The IDC study, the Worldwide Home Networking Forecast and Analysis, 2003-2008, takes a look at the current state of the home networking market around the world, lays out the road map for the broader home networking vision, highlights key questions involved in the home networking market’s evolution and offers unit forecasts for home networking equipment, divided along the lines of technology type and geographic region.


Although broadband connection among personal computers and sharing files and printers has been—and will continue to be—the main engine behind the growth of home networking adoption, networking is fast becoming a common characteristic of other consumer electronics devices, like stereos, telephones and cable and satellite television, increasing the value of the content stored on or played by these devices, as well as the platforms themselves.

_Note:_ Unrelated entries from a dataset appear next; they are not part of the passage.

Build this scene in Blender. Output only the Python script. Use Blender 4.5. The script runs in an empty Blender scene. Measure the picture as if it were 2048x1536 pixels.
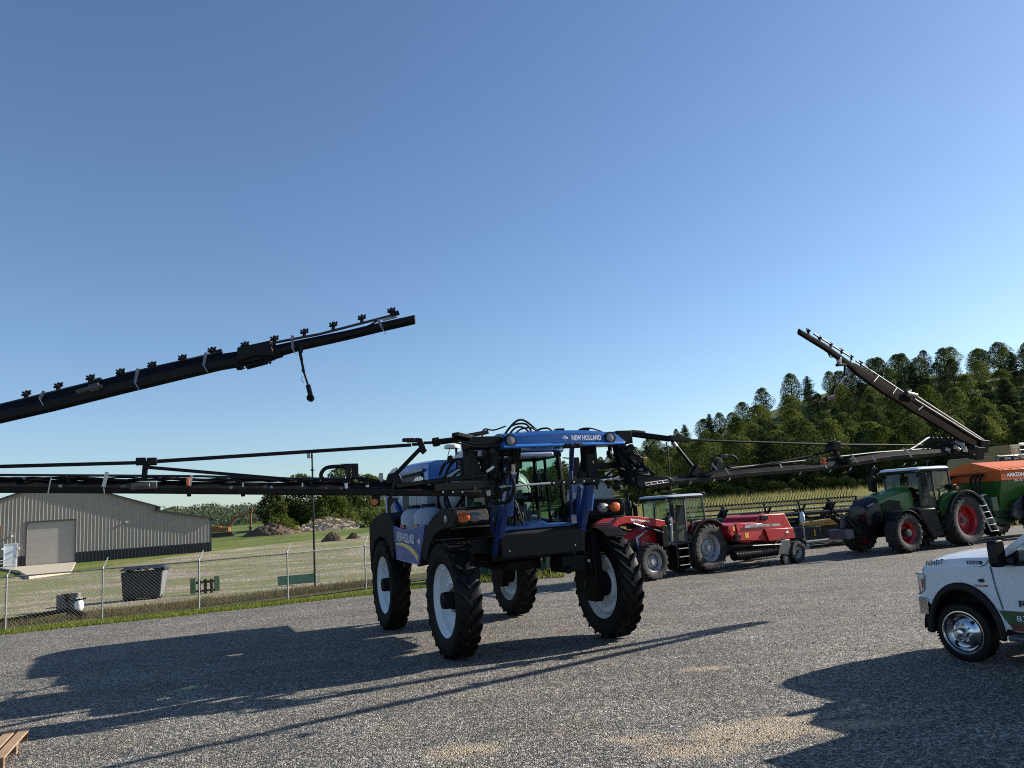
import bpy, math, random
from mathutils import Vector, Matrix, Euler
V = Vector
R = math.radians
PI = math.pi
rnd = random.Random(7)
scene = bpy.context.scene
COL = scene.collection

# ---------------------------------------------------------------- camera model
CW, CH, CF, CPITCH, CROLL, CAMH = 2048, 1536, 1560.0, R(9.1), R(3.85), 2.6
_F = V((0, math.cos(CPITCH), math.sin(CPITCH)))
_R0 = V((1, 0, 0)); _U0 = V((0, -math.sin(CPITCH), math.cos(CPITCH)))
_R = _R0 * math.cos(CROLL) - _U0 * math.sin(CROLL)
_U = _U0 * math.cos(CROLL) + _R0 * math.sin(CROLL)
CAM = V((0, 0, CAMH))

def ray(px, py):
    return _F + _R * ((px - CW / 2) / CF) + _U * ((CH / 2 - py) / CF)
def at(px, py, Y):                      # surveyed point at depth Y metres
    d = ray(px, py); return CAM + d * (Y / d.y)
def gr(px, py, z=0.0):                  # surveyed point on the level z
    d = ray(px, py); return CAM + d * ((z - CAMH) / d.z)
def onplane(px, py, p0, n):
    d = ray(px, py); return CAM + d * ((p0 - CAM).dot(n) / d.dot(n))

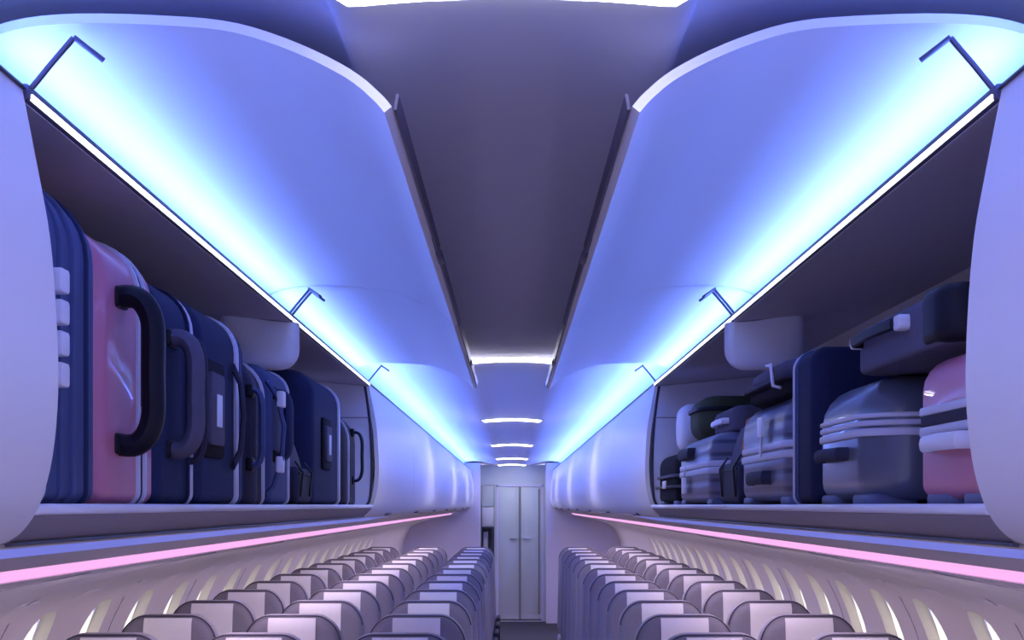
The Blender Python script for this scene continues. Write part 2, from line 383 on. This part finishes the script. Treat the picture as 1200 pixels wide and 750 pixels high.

Conclusions from the study note that just as the Internet brought new and more applications for personal computing, so too has home networking been driven by function. By connecting and integrating various devices, arrangement and control of these products can be streamlined and simplified. IDC expert Jonathan Gaw went as far as suggesting that in only a short time, home networks might become so prevalent that those who have these systems might not even identify with the label “home-network household,” because it simply will be a matter of course to install them.


At present, there is only one home technology certification, CompTIA’s HTI+, but if IDC’s predictions turn out to be anywhere near the mark, you can be sure there will be plenty more to come.